1 2023年7月28日、中央最低賃金審議会は、各都道府県の引上げ額の目安について、従来の4区分から3区分に変更した上で、Aランク41円、Bランク40円、Cランク39円とする答申をとりまとめた。
 これを受けて、同年8月18日、各都道府県の地方最低賃金審議会による最低賃金改定額の答申が出そろった。各地方最低賃金審議会による答申の結果、全国加重平均で時給1,004円、昨年から43円(4%超)の引上げとなったが、実際に最低賃金が1,000円を超えるのは8都府県にとどまり、地域間最大格差は昨年の219円から220円(最高・東京都1,113円、最低・岩手県893円)に拡大した。区分数が4から3へ縮小されたこと自体は前進といえなくもないが、区分が存置される以上、地域間格差が解消されるわけではない。

2 全労連・国民春闘共闘等が行った近時の調査によれば、労働者の最低生計費は、都市部と地方の間で大きな差がないことが示されている。その一方で、2006年には最低賃金の地域間最大格差が109円であったにもかかわらず、2018年には224円にまで拡大し、その後も地域間最大格差は200円を超えたままである。
 このような地域間格差を是正するためには、当然のことながら、最低賃金が低い地域の引上げ額を大きくすることが求められるが、中央最低賃金審議会の答申は、格差是正に大きく逆行するものである。
 また、ロシアによるウクライナ侵攻等にも影響を受けた物価高は市民の暮らしを苦しめており、2022年度平均の消費者物価指数は、前年度比で3.2%の上昇を見せ、2023年8月の生鮮食品を除く食料については前年同月比で9.2%上昇した。消費者物価指数の上昇は、食料・エネルギーといったモノのみならず、サービス消費にも及んでおり、2023年4月においては、前年同月に比べて4.1%上昇している。
 今回の最低賃金引上げは、物価の上昇に追いついておらず、かつ、地域間格差が存置されたことで、全国の市民の生活を圧迫している結果を招いている。

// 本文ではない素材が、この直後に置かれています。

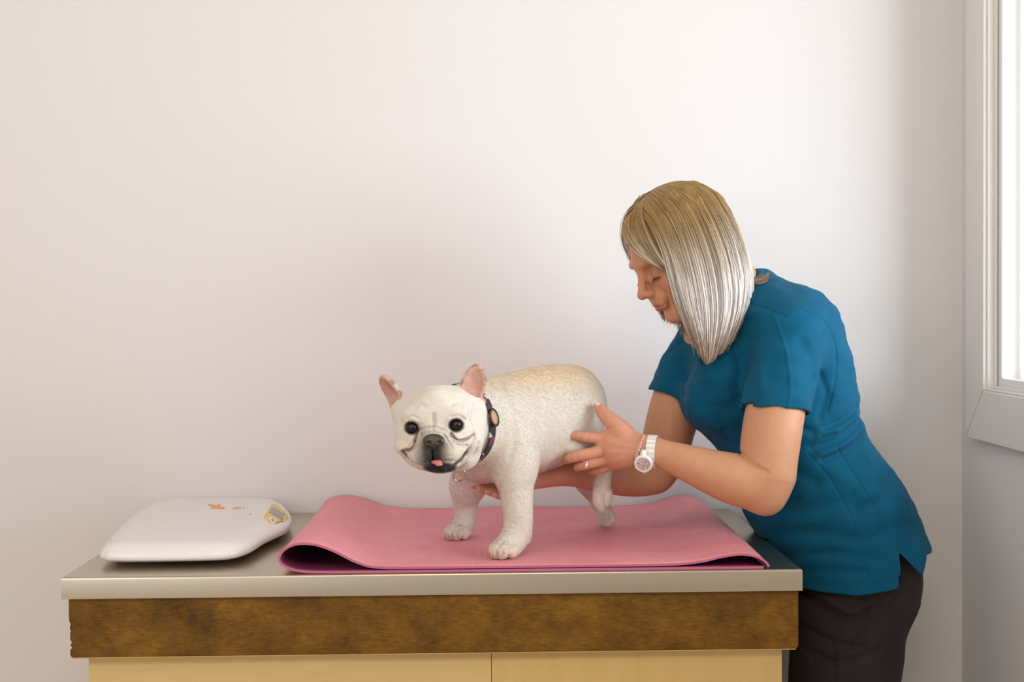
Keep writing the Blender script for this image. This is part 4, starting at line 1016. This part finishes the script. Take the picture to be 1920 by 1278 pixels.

3 最低賃金の引上げにあたっては、大企業に比べて財政的基盤が強くない中小企業への支援も必要となる。当然、物価の上昇は、中小企業の経営をも圧迫している。現行の業務改善助成金制度だけでは極めて不十分であり、社会保険料の減免制度の導入や中小企業の価格転嫁を後押しするサポート制度の充実等更なる支援策が求められるところである。最低賃金の引上げが経済効果をもたらすことは、韓国や米国における最低賃金引上げとGDPの上昇幅が示しているとの分析もなされている。

4 自由法曹団は、中央最低賃金審議会に対して全国一律の最低賃金制度の実施に向けた議論を早急に行うこと及び少なくとも次年度以降、地域間格差を縮小させるとともに最低賃金を大幅に引き上げる旨の答申を行うことを求めるとともに、国に対し、中小企業に対する最低賃金引上げを促進する支援策を講じることを求める。そして、自由法曹団として、労働組合及び民主団体と協力して全国一律の最低賃金制度の実現と最低賃金の大幅引上げに向けた取り組みを続けることを改めて決意し、決議する。